◆ JOB ◆
Could you copy every line from the material below in which "Blender" appears?

◆ DATASET EXCERPTS ◆
════════════════════

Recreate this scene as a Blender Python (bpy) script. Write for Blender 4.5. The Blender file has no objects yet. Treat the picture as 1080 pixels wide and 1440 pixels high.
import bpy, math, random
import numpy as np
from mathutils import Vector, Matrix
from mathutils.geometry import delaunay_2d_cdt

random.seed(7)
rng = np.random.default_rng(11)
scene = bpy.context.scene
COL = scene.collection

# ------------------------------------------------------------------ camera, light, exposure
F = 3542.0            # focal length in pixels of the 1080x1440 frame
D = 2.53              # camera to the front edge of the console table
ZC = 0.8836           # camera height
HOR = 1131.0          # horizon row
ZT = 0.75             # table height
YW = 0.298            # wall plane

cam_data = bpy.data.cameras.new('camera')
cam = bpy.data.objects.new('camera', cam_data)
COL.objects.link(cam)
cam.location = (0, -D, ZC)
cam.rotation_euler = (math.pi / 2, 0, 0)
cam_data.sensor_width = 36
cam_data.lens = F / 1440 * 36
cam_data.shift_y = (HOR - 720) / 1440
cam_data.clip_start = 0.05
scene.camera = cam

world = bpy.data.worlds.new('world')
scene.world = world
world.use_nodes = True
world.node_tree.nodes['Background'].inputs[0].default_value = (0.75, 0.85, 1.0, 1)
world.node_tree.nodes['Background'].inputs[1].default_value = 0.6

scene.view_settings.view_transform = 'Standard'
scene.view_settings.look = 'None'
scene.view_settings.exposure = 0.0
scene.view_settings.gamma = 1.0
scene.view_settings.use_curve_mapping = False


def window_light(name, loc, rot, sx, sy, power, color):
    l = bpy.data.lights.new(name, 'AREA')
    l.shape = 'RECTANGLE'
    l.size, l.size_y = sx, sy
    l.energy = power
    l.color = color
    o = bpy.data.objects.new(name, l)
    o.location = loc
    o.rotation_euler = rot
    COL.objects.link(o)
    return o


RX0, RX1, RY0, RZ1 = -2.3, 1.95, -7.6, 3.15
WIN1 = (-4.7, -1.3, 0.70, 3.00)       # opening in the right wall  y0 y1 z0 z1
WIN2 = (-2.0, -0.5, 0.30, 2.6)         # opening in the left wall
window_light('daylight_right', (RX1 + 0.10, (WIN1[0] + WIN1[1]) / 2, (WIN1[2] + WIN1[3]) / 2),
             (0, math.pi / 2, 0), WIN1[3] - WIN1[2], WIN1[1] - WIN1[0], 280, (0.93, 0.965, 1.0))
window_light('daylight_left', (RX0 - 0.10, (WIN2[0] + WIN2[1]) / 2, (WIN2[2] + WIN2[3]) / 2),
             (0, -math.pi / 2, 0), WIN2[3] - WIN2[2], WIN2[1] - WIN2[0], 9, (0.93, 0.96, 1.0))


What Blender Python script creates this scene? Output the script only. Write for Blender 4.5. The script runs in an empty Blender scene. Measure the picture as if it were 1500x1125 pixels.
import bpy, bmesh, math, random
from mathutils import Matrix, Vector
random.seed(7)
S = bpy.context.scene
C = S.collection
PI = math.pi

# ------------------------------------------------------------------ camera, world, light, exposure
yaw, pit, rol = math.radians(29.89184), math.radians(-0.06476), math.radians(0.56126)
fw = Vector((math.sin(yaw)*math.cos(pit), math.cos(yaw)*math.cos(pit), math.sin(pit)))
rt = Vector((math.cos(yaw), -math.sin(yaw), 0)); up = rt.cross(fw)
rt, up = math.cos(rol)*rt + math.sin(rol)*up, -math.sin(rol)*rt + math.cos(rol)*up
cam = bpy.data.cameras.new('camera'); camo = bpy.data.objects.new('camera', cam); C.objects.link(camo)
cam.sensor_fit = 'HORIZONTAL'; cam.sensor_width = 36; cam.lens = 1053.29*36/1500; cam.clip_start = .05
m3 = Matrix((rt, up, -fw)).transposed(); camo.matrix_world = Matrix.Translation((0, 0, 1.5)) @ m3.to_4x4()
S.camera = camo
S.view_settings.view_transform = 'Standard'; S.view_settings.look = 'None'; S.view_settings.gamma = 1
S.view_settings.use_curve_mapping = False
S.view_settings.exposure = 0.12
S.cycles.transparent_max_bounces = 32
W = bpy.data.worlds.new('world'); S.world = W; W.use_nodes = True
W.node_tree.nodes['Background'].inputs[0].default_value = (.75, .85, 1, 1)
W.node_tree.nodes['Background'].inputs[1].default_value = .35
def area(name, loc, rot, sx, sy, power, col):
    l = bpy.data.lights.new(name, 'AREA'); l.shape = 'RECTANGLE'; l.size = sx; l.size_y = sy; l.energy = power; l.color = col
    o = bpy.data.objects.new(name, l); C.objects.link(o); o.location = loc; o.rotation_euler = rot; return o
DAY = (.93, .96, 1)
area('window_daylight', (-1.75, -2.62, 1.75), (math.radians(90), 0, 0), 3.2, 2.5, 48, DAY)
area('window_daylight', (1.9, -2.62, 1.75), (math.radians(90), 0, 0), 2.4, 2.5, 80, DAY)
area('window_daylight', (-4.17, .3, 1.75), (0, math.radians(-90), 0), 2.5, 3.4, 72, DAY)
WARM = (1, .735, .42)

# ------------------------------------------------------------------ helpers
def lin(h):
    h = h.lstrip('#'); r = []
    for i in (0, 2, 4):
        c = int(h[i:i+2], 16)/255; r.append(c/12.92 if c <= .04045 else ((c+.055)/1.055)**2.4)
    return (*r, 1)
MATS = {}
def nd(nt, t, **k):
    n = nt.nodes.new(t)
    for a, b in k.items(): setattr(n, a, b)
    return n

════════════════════

◆ RESPONSE FOR THIS EXERCISE ◆
Recreate this scene as a Blender Python (bpy) script. Write for Blender 4.5. The Blender file has no objects yet. Treat the picture as 1080 pixels wide and 1440 pixels high.
What Blender Python script creates this scene? Output the script only. Write for Blender 4.5. The script runs in an empty Blender scene. Measure the picture as if it were 1500x1125 pixels.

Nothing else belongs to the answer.